Do this: Select the lines that contain "quad" and copy each of them.

Dataset extract:
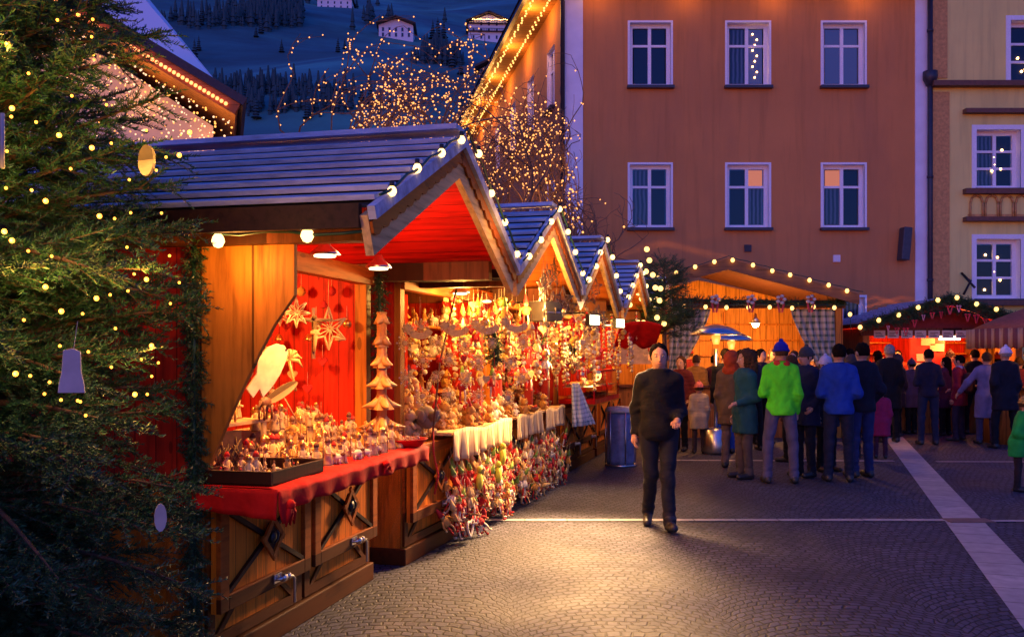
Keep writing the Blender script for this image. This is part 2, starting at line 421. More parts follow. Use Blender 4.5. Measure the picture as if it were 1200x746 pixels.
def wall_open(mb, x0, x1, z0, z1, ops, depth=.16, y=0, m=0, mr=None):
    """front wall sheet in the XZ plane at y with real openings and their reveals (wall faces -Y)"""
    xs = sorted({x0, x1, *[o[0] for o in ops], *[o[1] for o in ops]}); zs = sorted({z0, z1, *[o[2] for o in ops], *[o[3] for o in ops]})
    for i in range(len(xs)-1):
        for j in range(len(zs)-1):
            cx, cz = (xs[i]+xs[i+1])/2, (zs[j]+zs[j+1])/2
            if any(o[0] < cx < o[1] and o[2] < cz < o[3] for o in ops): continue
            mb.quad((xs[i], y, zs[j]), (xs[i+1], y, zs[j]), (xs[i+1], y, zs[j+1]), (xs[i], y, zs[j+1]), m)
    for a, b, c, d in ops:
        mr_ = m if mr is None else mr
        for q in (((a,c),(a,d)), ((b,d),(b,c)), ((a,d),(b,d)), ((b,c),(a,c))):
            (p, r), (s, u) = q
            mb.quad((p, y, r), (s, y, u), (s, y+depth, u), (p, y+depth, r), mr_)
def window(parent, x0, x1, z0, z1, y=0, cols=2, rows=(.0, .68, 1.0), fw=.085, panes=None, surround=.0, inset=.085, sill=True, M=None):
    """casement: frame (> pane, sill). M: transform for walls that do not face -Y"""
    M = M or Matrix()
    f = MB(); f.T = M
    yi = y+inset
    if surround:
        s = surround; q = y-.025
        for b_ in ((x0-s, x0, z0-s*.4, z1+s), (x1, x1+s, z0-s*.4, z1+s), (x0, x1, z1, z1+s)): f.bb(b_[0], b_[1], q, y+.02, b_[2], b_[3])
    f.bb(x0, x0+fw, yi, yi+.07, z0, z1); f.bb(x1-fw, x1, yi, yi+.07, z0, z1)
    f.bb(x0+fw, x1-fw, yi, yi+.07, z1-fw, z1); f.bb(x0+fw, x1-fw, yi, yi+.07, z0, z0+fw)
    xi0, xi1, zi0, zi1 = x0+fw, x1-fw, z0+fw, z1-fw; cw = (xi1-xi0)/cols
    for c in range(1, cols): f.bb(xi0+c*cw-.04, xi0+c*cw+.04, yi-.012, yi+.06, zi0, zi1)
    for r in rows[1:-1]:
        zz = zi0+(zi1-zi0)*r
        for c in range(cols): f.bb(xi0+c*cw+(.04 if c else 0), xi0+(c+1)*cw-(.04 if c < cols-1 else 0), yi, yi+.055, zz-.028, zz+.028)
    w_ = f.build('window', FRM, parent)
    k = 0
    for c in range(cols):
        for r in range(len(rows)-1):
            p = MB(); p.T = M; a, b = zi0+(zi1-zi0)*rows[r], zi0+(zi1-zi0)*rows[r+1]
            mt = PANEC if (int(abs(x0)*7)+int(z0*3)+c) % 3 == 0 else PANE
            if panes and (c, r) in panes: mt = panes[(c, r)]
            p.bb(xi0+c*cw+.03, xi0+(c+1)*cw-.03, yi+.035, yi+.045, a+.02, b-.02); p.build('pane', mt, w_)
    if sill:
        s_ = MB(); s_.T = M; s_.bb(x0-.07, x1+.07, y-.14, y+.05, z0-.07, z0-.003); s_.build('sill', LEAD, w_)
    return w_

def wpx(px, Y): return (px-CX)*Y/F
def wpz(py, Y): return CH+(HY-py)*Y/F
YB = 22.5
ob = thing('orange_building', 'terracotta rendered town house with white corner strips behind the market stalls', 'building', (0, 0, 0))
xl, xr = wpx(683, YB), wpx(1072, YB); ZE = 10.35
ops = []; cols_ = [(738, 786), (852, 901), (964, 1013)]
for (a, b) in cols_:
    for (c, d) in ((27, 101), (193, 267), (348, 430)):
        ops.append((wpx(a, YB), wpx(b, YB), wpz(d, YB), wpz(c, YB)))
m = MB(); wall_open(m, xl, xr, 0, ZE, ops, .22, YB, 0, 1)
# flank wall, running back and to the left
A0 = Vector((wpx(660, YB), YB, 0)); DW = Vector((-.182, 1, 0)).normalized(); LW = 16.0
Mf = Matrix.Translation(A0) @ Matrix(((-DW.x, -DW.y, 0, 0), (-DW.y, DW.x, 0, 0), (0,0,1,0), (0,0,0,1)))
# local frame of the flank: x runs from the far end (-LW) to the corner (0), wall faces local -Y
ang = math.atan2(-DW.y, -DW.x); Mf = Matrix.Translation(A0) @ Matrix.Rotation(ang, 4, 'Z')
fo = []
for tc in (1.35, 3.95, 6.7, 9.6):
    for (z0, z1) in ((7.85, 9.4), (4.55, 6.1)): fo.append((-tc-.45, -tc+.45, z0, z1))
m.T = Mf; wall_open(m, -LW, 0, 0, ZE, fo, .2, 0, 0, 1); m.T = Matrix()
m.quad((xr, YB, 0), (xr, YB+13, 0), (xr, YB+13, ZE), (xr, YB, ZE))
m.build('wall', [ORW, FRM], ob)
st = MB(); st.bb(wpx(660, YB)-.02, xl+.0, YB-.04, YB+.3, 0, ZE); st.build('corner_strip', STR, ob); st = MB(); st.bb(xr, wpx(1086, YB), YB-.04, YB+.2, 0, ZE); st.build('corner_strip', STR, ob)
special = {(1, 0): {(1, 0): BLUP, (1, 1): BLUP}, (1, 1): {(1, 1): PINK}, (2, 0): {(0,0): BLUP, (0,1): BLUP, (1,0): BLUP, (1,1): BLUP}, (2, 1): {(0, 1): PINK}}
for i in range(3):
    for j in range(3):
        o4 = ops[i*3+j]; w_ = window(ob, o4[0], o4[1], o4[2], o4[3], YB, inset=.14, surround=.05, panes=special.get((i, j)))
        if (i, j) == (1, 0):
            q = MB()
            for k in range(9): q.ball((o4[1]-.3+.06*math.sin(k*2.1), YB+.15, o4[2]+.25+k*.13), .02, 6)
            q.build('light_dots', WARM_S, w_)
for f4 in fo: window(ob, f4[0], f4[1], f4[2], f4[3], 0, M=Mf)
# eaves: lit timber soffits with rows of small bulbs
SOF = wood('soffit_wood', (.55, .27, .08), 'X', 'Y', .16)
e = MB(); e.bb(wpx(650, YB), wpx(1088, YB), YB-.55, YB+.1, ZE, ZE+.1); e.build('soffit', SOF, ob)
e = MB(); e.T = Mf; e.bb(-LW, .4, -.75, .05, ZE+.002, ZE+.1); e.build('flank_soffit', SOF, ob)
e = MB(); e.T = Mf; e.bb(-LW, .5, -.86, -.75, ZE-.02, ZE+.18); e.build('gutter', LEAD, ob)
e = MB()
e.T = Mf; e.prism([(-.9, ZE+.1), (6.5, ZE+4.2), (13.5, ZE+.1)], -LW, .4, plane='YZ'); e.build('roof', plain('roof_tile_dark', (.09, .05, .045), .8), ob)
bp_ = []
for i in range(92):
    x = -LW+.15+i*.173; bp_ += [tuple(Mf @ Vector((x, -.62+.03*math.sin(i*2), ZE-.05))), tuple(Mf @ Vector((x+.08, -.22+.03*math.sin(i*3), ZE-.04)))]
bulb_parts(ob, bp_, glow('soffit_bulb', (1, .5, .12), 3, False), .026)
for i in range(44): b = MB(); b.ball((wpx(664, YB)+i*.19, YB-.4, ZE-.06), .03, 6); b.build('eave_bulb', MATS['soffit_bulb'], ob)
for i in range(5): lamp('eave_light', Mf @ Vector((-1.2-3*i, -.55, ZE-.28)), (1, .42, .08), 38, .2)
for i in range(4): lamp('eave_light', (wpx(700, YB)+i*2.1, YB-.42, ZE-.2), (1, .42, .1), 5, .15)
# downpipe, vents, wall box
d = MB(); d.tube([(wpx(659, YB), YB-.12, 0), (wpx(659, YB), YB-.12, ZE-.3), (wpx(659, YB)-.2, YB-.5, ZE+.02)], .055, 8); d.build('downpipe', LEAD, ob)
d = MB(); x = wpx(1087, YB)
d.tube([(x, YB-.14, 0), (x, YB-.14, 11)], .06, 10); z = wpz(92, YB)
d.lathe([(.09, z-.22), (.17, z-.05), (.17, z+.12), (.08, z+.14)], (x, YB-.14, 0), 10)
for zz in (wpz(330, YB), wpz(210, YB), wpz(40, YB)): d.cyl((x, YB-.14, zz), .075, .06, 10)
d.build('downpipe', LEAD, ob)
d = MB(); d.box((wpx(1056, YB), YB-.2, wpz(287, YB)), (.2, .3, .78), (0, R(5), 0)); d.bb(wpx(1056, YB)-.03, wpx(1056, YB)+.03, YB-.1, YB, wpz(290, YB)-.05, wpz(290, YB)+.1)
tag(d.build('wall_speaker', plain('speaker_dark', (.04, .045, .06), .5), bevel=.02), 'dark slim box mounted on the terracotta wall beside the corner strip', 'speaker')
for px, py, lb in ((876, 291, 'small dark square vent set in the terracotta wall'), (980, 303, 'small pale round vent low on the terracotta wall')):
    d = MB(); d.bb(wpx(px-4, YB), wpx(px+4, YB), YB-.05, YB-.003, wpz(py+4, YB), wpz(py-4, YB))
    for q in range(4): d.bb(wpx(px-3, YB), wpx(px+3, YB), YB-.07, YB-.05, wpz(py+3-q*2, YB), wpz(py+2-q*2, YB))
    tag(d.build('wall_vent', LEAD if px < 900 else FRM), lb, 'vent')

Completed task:
            mb.quad((xs[i], y, zs[j]), (xs[i+1], y, zs[j]), (xs[i+1], y, zs[j+1]), (xs[i], y, zs[j+1]), m)
            mb.quad((p, y, r), (s, y, u), (s, y+depth, u), (p, y+depth, r), mr_)
m.quad((xr, YB, 0), (xr, YB+13, 0), (xr, YB+13, ZE), (xr, YB, ZE))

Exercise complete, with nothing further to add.